[BEGIN Supplied information]

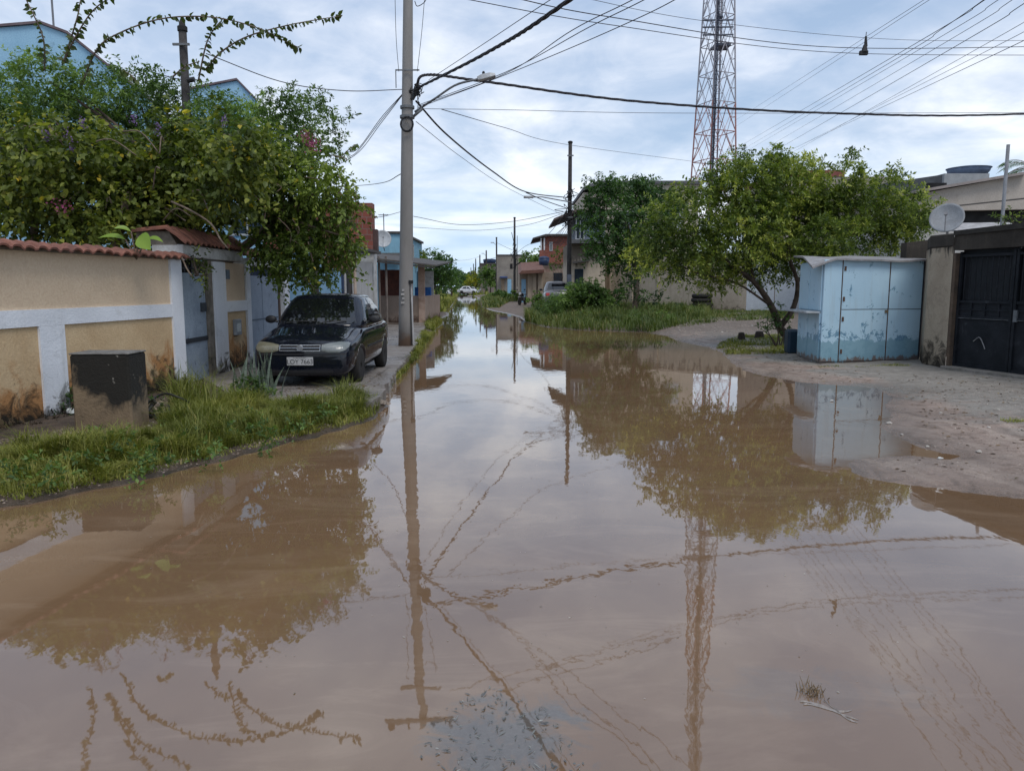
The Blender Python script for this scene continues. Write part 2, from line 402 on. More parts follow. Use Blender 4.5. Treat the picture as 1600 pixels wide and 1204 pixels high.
rip = b.noise(5.5, 3, .5, .3, b.coord('World', (1, .55, 1))); rip2 = b.noise(26, 2, .5, .2, b.coord('World', (1, .6, 1)))
calm = b.ramp(b.noise(.35, 3, .5, .5, co), [(.4, .25), (.65, 1.)])
hgt = b.math('MULTIPLY', b.math('ADD', rip, b.math('MULTIPLY', rip2, .045)), calm)
b.out(c, .02, hgt, .5, .0028, 0, .5, ior=1.9)
MATS['water'] = m
MB().add([(-60, -25, 0), (60, -25, 0), (60, 460, 0), (-60, 460, 0)], [(0, 1, 2, 3)]).build('flood_water', m, origin=False)
tag(bpy.data.objects['flood_water'], kind='structure', label='brown flood water covering the street', cat='water')

# ------------------------------------------------------------------ vegetation helpers
def leaf_mat(name, stops, trans=.35, rough=.5):
    m, b = new_mat(name)
    at_ = b.n('ShaderNodeAttribute', attribute_name='tint', attribute_type='GEOMETRY')
    ri = b.n('ShaderNodeNewGeometry').outputs['Random Per Island']
    f = b.math('ADD', b.math('MULTIPLY', at_.outputs['Fac'], .75), b.math('MULTIPLY', ri, .25))
    c = b.ramp(f, stops)
    p = b.n('ShaderNodeBsdfPrincipled'); b.lk(c, p.inputs['Base Color']); p.inputs['Roughness'].default_value = rough; p.inputs['Specular IOR Level'].default_value = .35
    t = b.n('ShaderNodeBsdfTranslucent'); b.lk(b.mix(1., c, (1.25, 1.4, .6), 'MULTIPLY'), t.inputs[0])
    s = b.n('ShaderNodeMixShader'); s.inputs[0].default_value = trans; b.lk(p.outputs[0], s.inputs[1]); b.lk(t.outputs[0], s.inputs[2])
    o = b.n('ShaderNodeOutputMaterial'); b.lk(s.outputs[0], o.inputs[0]); MATS[name] = m; return m
def unit(a): return a / np.maximum(np.linalg.norm(a, axis=-1, keepdims=True), 1e-9)
def leaf_geo(base, ld, nrm, Ln, Wd, broad=False):
    """base (n,3), direction, normal, length (n,), width (n,) -> verts, faces"""
    n = len(base); sd = unit(np.cross(ld, nrm)); up = np.cross(sd, ld); Ln = Ln[:, None]; Wd = Wd[:, None] * .5
    if broad:
        V = np.stack([base, base + ld * Ln * .22 + sd * Wd * .85 + up * Wd * .25, base + ld * Ln * .6 + sd * Wd * .9 + up * Wd * .1, base + ld * Ln - up * Ln * .18,
                      base + ld * Ln * .6 - sd * Wd * .9 + up * Wd * .1, base + ld * Ln * .22 - sd * Wd * .85 + up * Wd * .25], 1)
        k = np.arange(n)[:, None] * 6; Fc = np.concatenate([k + [0, 1, 2, 3], k + [0, 3, 4, 5]], 1).reshape(-1, 4)
        return V.reshape(-1, 3), Fc, 2
    V = np.stack([base, base + ld * Ln * .45 + sd * Wd + up * Wd * .35, base + ld * Ln, base + ld * Ln * .45 - sd * Wd + up * Wd * .35], 1)
    k = np.arange(n)[:, None] * 4; return V.reshape(-1, 3), (k + [0, 1, 2, 3]), 1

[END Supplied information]

### [Exercise aim]
Return nothing but the lines running from the start of the data to the line with "the street', cat='water')", please, both ends included and no pictures.

### [Expected output]
The Blender Python script for this scene continues. Write part 2, from line 402 on. More parts follow. Use Blender 4.5. Treat the picture as 1600 pixels wide and 1204 pixels high.
rip = b.noise(5.5, 3, .5, .3, b.coord('World', (1, .55, 1))); rip2 = b.noise(26, 2, .5, .2, b.coord('World', (1, .6, 1)))
calm = b.ramp(b.noise(.35, 3, .5, .5, co), [(.4, .25), (.65, 1.)])
hgt = b.math('MULTIPLY', b.math('ADD', rip, b.math('MULTIPLY', rip2, .045)), calm)
b.out(c, .02, hgt, .5, .0028, 0, .5, ior=1.9)
MATS['water'] = m
MB().add([(-60, -25, 0), (60, -25, 0), (60, 460, 0), (-60, 460, 0)], [(0, 1, 2, 3)]).build('flood_water', m, origin=False)
tag(bpy.data.objects['flood_water'], kind='structure', label='brown flood water covering the street', cat='water')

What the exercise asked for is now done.